Solo qualche settimana fa, è andata in scena una vastissima operazione internazionale - denominata Taken Down - che ha messo in ginocchio un’enorme rete illegale in grado di trasmettere illecitamente eventi sportivi in diretta, film e serie tv. Nelle scorse ore, un’operazione condotta dalla Guardia di Finanza, su delega della Procura della Repubblica di Napoli, ha smantellato un IPTV italiano. Anzi, l’IPTV illegale appena chiuso era quello che aveva il maggiore share nel nostro Paese, con oltre 6mila utenti che pagavano abbonamenti mensili da 10 euro (o 80 euro all’anno) per accedere e tutti quei contenuti diffusi da Dazn, Netflix, Sky, Disney+ e altre piattaforme.
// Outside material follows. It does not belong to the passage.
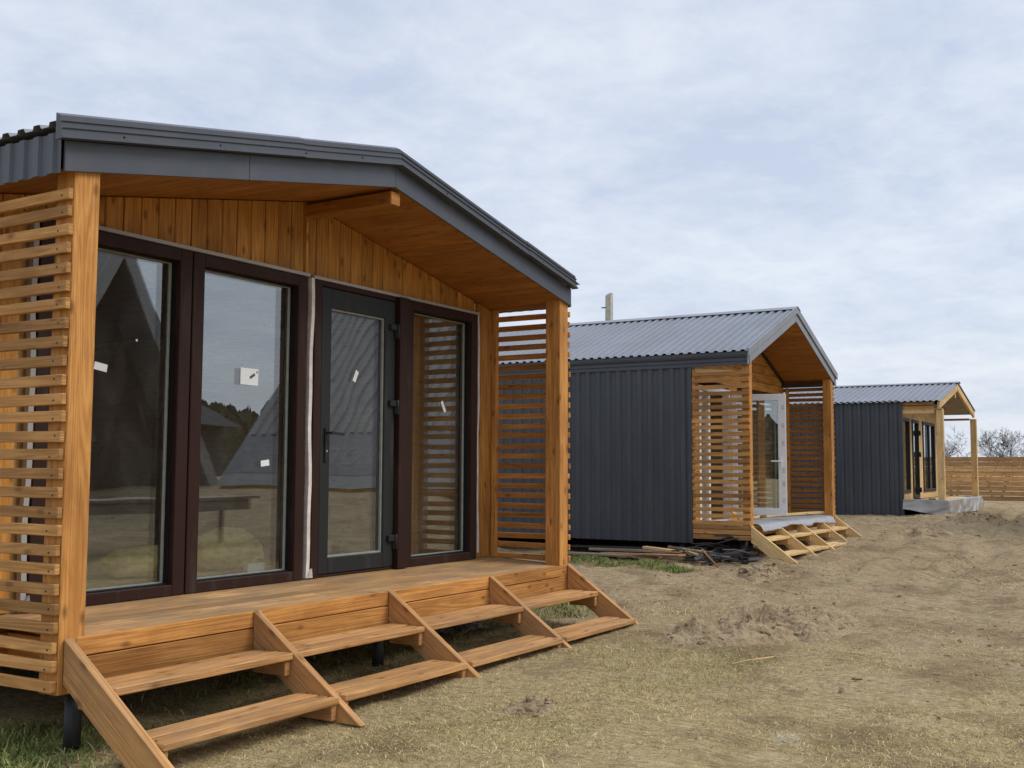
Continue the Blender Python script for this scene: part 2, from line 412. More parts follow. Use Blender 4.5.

Il tutto è avvenuto senza che il Piracy Shield abbia avuto alcun ruolo in queste due operazioni.
Due eventi nel giro di pochi giorni che hanno messo in evidenza un punto fondamentale: operazioni dirette di questo tipo hanno una maggiore efficacia rispetto all’intero impianto del sistema dello scudo anti-pirateria gestito da Agcom e basato sulle segnalazioni dei detentori dei diritti di trasmissione audiovisiva del campionato di calcio di #SerieA. E la spiegazione, fornita dalla Guardia di Finanza, è semplice: gli IPTV illegali utilizzano link dinamici che procedono con il re-indirizzamento del traffico in caso di chiusura o oscuramento. Insomma, bloccando gli IP o i DNS non si risolve il problema e si rischia, come già accaduto, di colpire “siti innocenti”.
Ma cosa rischia, ora, chi ha utilizzato questi sistemi illegali? Si parla esclusivamente di una sanzione economica che parte dai 154 euro e può arrivare fino a un massimo di 5mila euro. Ma la soglia massima è prevista solamente in caso di recidiva o per un numero considerevole di contenuti coperti da copyright di cui si è entrati in possesso. Una metrica molto difficile da stabilire, dunque la maggior parte dei 6mila utenti riceverà la sanzione minima, il cui costo è inferiore a un abbonamento annuale a Dazn. Un vero paradosso.